With borrowing rates falling, production is bleeding capital as debtors deposit funds in high interest accounts
As borrowing rates have reduced sharply, dropping as low as 6-7 per cent for good enterprises and enterprises benefiting from state preferential treatment, firms have made the most of their cheap loans to exploit short and long-term deposit rates of around 7 and 10 per cent respectively.
According to Nguyen Duc Vinh, general director of VPBank, due to the pressure to increase credit growth and reduce interest rates, many banks lowered their lending rates to 6 per cent. However, he said, some enterprises had just used such low-cost loans to deposit the cash at other banks to benefit from the 7 per cent interest, rather than investing in economic growth.
Another bank executive said “Enterprises that can take such low interest loans are often carefully scrutinised by banks and would have to show evidence of the projects they required the loans for.”
However, he admitted it could be possible. “Banks are generally only capable of tracing 10 per cent of their capital after releasing it to their clients.”
Economist Bui Kien Thanh said such speculative instances had been reported in 2009-2010 when the government launched the bailout credit package at a 4 per cent rate. “At that time, many enterprises that had access to low cost capital lent it at higher rates to other businesses or deposited the loans at banks to gain from the much higher interest rates,” Thanh said.
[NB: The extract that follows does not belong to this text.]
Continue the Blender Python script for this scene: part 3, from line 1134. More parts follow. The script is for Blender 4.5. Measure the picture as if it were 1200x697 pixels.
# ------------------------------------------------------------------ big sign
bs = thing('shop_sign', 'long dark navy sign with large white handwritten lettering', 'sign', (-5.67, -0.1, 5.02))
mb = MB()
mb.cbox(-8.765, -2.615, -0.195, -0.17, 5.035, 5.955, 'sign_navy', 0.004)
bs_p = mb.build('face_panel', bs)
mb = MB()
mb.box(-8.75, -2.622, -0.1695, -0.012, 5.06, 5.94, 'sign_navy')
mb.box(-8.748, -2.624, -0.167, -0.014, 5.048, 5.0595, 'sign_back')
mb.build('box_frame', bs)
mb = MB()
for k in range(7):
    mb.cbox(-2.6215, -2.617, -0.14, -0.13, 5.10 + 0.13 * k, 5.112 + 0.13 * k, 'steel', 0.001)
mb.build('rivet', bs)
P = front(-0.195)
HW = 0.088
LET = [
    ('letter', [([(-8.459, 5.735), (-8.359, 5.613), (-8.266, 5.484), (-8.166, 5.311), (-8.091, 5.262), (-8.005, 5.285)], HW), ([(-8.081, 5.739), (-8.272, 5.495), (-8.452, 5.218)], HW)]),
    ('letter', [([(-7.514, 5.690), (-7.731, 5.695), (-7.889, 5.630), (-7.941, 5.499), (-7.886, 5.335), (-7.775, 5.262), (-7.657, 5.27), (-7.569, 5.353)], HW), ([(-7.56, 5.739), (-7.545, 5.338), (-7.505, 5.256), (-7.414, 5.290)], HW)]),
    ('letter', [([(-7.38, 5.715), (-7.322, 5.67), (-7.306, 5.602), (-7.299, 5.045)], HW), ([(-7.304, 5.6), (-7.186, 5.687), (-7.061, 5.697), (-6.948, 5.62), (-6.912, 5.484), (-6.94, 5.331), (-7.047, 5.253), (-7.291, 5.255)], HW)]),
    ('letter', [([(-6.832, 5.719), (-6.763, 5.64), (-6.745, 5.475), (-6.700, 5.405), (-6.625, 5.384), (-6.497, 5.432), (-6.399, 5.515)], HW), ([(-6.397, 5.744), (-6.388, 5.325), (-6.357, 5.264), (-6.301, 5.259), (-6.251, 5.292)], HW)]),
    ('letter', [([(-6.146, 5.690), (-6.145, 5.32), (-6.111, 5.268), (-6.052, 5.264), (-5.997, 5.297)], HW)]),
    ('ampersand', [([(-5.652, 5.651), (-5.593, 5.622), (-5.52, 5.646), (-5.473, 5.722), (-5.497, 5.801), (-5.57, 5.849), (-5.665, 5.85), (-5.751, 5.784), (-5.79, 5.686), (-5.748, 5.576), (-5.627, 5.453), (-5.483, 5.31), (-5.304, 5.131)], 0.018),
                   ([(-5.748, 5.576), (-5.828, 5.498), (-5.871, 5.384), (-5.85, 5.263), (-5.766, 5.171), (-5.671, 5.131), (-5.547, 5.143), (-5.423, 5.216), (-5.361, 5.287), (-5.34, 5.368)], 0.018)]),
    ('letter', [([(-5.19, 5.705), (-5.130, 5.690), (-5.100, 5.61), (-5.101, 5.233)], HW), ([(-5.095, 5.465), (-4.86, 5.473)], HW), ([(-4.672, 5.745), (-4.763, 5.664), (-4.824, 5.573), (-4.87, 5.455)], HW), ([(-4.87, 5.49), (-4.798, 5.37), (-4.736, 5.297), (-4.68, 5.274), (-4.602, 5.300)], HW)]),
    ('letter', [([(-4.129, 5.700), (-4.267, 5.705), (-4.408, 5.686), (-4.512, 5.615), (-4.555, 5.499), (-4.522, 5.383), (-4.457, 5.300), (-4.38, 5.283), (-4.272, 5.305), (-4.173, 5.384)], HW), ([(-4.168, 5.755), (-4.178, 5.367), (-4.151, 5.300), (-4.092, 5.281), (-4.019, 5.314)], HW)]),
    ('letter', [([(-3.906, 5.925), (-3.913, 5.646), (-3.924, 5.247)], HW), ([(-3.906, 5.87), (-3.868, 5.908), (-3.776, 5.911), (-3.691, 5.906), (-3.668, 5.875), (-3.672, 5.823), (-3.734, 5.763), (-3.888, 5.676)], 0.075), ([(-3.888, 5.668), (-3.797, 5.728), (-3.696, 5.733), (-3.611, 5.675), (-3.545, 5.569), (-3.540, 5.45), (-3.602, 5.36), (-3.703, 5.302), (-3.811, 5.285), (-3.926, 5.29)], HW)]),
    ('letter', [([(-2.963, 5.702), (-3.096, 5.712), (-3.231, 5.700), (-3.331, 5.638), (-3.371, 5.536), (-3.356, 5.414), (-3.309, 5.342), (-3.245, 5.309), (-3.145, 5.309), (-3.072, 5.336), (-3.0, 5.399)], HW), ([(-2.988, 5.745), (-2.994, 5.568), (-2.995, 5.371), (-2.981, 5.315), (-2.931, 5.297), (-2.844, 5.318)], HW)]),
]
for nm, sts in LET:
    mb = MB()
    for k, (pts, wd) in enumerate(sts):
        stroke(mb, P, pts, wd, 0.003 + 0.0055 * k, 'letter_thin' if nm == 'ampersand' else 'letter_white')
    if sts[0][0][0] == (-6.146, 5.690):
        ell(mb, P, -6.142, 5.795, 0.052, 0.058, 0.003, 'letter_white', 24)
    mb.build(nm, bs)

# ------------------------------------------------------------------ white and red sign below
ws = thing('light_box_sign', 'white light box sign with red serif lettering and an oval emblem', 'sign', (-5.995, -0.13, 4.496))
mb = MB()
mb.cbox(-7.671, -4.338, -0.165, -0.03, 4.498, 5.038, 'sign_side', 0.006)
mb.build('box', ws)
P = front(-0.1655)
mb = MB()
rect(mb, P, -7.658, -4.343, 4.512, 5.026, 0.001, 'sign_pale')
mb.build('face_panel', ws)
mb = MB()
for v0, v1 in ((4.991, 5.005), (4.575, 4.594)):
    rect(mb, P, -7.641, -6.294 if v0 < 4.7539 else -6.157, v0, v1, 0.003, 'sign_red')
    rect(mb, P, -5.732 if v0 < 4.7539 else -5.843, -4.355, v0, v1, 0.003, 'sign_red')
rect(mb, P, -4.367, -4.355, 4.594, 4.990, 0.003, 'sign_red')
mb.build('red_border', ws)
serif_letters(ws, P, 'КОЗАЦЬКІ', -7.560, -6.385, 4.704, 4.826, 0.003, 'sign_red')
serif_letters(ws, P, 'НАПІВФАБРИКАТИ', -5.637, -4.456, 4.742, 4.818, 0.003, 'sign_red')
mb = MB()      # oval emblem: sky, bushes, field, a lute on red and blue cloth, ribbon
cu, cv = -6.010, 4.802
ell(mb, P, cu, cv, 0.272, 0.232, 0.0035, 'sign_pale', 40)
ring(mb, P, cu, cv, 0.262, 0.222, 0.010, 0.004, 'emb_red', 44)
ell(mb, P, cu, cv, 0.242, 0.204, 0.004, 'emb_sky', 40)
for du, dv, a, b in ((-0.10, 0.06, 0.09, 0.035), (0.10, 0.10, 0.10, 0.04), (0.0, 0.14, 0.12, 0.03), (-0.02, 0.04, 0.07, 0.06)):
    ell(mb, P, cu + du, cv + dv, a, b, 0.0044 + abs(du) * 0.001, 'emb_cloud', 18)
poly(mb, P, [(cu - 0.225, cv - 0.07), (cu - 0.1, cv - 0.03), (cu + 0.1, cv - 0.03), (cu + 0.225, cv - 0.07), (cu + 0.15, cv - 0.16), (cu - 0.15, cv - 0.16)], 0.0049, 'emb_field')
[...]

“To ensure cheap capital flows into production, we have to manage cash flow. Banks ought to keep track of where their capital is being invested, otherwise nobody will know whether low-cost capital is actually being used for something useful.”
Thanh also complained that a reason for the problem was that the loans were based only on collateral. “Banks only need collateral to grant loans without requiring enterprises to show invoices, business contracts or feasible projects.”